----- GIVEN INFORMATION -----
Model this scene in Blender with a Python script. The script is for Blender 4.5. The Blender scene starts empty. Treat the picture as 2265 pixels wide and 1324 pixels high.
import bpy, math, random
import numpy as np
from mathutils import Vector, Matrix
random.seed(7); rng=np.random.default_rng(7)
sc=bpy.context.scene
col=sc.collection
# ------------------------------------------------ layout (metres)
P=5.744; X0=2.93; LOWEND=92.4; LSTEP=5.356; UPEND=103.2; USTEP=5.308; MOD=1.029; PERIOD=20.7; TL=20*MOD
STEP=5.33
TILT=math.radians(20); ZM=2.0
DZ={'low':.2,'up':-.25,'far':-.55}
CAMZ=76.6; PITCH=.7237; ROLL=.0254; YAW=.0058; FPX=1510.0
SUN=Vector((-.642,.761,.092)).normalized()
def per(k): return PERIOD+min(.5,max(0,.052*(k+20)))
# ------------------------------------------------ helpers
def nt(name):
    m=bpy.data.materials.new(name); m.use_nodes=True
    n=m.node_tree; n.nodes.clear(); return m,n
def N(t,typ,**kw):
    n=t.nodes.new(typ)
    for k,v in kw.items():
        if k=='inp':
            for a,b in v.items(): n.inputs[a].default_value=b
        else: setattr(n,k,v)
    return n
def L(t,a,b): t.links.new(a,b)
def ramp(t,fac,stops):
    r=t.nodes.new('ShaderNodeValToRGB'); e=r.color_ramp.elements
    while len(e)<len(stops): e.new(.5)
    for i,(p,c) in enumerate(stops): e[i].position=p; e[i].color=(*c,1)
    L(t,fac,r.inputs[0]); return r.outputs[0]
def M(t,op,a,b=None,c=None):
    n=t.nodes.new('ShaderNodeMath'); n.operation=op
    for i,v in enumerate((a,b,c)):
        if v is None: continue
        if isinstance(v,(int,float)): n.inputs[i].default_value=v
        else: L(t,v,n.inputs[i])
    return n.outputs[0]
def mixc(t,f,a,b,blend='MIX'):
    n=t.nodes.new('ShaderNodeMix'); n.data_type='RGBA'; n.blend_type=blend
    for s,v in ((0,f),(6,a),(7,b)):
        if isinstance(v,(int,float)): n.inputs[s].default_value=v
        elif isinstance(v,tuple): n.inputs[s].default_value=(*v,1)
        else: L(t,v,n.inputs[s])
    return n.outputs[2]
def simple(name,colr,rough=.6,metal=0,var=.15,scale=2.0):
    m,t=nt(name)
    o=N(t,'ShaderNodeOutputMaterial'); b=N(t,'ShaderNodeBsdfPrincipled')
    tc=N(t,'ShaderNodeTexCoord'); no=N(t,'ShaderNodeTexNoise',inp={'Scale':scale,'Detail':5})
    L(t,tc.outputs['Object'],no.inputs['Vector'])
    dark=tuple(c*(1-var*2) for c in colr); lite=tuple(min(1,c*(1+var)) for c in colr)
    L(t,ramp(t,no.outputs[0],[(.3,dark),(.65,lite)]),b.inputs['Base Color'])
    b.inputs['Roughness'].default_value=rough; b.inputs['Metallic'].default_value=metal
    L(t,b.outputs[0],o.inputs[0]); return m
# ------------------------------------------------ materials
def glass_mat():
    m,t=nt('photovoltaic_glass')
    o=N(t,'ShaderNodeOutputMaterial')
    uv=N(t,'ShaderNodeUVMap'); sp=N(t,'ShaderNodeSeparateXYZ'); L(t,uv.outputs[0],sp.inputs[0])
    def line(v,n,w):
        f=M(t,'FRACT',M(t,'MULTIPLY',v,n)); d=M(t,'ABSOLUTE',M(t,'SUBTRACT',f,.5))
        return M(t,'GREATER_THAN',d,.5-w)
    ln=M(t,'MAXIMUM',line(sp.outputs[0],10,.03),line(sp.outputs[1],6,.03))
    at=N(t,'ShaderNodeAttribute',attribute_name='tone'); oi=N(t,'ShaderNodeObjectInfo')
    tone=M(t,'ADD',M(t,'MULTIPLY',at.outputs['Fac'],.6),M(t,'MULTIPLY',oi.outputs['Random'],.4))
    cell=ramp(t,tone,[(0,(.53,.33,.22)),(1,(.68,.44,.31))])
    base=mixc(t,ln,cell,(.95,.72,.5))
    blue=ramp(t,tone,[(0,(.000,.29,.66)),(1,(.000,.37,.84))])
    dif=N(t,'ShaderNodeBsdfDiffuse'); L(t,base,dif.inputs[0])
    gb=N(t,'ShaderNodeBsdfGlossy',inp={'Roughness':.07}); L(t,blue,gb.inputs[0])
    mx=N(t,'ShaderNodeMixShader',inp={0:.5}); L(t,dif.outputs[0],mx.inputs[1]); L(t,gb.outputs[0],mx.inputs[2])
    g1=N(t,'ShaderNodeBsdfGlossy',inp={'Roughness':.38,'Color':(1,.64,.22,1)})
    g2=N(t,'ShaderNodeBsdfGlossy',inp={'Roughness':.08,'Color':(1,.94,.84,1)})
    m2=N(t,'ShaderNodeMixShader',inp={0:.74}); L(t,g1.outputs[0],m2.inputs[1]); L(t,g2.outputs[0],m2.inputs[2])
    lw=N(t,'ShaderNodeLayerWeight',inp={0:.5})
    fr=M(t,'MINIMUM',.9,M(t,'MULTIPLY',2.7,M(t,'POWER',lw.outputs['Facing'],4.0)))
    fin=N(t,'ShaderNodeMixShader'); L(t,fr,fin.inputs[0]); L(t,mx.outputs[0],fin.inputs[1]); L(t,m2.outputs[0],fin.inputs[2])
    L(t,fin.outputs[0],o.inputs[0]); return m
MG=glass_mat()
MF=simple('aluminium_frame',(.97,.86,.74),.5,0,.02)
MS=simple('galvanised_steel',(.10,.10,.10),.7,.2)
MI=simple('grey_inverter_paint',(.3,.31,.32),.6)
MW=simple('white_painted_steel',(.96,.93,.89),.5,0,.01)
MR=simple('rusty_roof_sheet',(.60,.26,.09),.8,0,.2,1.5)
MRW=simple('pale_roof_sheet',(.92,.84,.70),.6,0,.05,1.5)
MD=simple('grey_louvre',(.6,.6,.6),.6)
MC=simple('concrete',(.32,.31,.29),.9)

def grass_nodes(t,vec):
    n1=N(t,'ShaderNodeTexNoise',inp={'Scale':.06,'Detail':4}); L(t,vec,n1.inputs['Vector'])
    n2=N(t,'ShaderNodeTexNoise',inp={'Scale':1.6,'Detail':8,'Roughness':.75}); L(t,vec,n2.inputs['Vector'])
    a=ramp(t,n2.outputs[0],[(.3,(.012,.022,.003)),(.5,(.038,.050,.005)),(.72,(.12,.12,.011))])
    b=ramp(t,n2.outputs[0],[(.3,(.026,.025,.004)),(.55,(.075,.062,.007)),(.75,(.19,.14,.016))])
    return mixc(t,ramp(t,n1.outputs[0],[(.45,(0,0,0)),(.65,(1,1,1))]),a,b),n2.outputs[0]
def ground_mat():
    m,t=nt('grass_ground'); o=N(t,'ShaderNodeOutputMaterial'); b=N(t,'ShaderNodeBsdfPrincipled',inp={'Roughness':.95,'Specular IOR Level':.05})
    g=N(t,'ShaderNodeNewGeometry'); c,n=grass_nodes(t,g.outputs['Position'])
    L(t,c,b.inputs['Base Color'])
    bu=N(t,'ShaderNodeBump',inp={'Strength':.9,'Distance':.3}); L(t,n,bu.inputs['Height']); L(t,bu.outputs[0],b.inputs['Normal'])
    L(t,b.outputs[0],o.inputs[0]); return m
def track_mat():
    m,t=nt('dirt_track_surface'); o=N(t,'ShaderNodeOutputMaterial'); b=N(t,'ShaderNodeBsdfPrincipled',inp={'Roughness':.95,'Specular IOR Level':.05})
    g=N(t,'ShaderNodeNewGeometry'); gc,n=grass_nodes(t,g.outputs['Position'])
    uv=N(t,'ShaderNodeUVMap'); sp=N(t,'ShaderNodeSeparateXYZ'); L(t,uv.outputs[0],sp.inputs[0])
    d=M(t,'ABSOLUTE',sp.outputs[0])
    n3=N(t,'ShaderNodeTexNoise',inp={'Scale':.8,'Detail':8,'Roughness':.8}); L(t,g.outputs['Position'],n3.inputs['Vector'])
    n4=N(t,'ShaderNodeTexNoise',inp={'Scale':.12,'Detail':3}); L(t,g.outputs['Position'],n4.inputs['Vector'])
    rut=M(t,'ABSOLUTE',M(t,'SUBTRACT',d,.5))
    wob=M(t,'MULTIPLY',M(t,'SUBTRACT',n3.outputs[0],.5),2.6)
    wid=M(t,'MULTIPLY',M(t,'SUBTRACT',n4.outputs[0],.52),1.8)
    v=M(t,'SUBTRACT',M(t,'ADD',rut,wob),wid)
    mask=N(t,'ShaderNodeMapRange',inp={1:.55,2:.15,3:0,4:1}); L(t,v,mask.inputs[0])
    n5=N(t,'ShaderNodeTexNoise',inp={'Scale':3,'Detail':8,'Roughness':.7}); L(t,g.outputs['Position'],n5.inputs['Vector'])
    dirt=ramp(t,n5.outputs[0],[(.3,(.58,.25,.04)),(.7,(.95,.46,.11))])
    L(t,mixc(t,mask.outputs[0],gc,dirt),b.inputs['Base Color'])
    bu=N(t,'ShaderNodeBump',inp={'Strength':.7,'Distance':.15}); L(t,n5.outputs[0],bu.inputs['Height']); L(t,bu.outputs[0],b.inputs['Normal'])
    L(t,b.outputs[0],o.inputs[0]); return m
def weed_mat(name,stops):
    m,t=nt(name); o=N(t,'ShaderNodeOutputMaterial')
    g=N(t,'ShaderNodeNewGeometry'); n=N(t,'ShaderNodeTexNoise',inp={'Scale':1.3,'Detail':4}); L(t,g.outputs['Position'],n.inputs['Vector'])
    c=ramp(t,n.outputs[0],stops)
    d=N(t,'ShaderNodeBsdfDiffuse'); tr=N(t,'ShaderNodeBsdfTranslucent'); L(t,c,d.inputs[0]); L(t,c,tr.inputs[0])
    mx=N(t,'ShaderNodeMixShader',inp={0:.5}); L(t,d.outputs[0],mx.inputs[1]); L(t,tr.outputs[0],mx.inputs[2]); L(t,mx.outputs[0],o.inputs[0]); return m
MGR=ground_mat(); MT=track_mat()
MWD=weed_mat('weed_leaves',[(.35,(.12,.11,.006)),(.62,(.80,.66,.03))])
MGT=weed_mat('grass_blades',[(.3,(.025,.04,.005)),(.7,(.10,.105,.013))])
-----
- WHAT YOU NEED TO DO
Pick out the lines that contain "MULTIPLY" and copy them.

- ANSWER TO THE EXERCISE
        f=M(t,'FRACT',M(t,'MULTIPLY',v,n)); d=M(t,'ABSOLUTE',M(t,'SUBTRACT',f,.5))
    tone=M(t,'ADD',M(t,'MULTIPLY',at.outputs['Fac'],.6),M(t,'MULTIPLY',oi.outputs['Random'],.4))
    fr=M(t,'MINIMUM',.9,M(t,'MULTIPLY',2.7,M(t,'POWER',lw.outputs['Facing'],4.0)))
    wob=M(t,'MULTIPLY',M(t,'SUBTRACT',n3.outputs[0],.5),2.6)
    wid=M(t,'MULTIPLY',M(t,'SUBTRACT',n4.outputs[0],.52),1.8)